With the increasing number of non-banking providers entering the payments space—a recent example being Google’s move into checking—those four areas will be critical for traditional financial institutions to grow and maintain their deposit base and differentiate themselves from fintech competitors.
Challenges consumers face regarding accessing check funds— and how Fiserv hopes to solve them
The challenges consumers face regarding accessing checking funds aren’t new. As Nason put it: “Everyone at one point in their life has made a deposit and hoped it would clear before another check they wrote actually came into the bank.” Major challenges include the typical two to three day delay and resulting unavailability of funds, a lack of understanding of financial institutions’ funds availability policies, and confusion around the timing of these deposits.

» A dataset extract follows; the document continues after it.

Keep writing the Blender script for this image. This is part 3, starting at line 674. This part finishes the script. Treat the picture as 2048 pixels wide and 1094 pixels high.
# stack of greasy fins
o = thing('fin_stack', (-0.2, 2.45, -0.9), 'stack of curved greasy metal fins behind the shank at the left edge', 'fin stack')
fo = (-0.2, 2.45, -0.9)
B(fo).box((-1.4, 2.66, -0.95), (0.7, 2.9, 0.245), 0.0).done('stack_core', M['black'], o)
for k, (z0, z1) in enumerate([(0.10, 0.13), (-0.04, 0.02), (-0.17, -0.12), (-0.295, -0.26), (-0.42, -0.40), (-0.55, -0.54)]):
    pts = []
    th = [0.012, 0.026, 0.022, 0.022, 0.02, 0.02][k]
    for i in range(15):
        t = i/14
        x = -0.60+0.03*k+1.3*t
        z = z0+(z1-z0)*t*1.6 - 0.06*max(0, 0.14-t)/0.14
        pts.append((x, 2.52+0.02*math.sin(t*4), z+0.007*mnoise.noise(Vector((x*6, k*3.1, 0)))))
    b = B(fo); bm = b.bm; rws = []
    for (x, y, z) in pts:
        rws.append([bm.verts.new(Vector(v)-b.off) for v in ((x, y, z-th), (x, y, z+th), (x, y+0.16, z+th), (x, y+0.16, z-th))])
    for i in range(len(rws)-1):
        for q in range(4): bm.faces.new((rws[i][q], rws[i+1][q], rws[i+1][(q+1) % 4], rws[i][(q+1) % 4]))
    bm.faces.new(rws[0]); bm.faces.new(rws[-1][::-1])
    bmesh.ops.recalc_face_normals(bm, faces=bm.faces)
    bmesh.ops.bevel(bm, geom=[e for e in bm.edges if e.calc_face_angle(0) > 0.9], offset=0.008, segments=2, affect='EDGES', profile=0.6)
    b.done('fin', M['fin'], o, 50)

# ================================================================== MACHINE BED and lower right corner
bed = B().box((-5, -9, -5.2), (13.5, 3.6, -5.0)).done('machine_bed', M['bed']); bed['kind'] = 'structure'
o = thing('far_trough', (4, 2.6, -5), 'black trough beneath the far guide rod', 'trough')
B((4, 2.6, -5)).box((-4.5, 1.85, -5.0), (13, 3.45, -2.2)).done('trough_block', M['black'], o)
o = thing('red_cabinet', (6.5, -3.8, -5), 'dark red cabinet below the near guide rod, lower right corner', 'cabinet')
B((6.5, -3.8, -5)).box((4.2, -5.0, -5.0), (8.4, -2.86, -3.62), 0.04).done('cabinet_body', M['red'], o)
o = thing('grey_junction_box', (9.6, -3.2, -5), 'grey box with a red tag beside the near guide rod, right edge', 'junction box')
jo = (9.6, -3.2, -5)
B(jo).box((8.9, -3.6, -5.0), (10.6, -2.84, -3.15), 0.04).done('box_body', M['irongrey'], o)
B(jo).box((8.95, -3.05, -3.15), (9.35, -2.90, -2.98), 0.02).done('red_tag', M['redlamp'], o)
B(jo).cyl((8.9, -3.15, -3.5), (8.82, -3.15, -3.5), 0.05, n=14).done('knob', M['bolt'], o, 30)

While these challenges have been ongoing for years, there is one thing that is new: the solutions created to solve them. Fiserv specifically has tackled the problem of delayed access to check funds by launching its Immediate Funds solution.
Fiserv’s Immediate Funds solution enables instant check access
Fiserv’s Immediate Funds product addresses these challenges by creating a model that makes funds from qualified checks available immediately. Fiserv uses analytics based on a database to determine whether a deposit will be approved for immediate funds— and a vast majority are. The offer rate is in excess of 90%.
Consumers who do not get approved for immediate funds aren’t forced to experience the feeling of rejection, however. While Fiserv proactively makes the offer of immediate funds access for a fee to qualified consumers, their check will simply go down the normal deposit path if they aren’t qualified.
On top of that, Fiserv designed the system and process to exclude consumers’ personal identifiable information. It makes decisions around items, not consumers, meaning that institutions and consumers alike don’t have to worry about personal information being improperly managed.
Conclusion
Ultimately, even the long-established practice of depositing checks has exciting new solutions designed to meet the needs of modern consumers. Fiserv’s Immediate Funds addresses the challenges faced by consumers and businesses that need access to funds more quickly than traditional check deposits allow.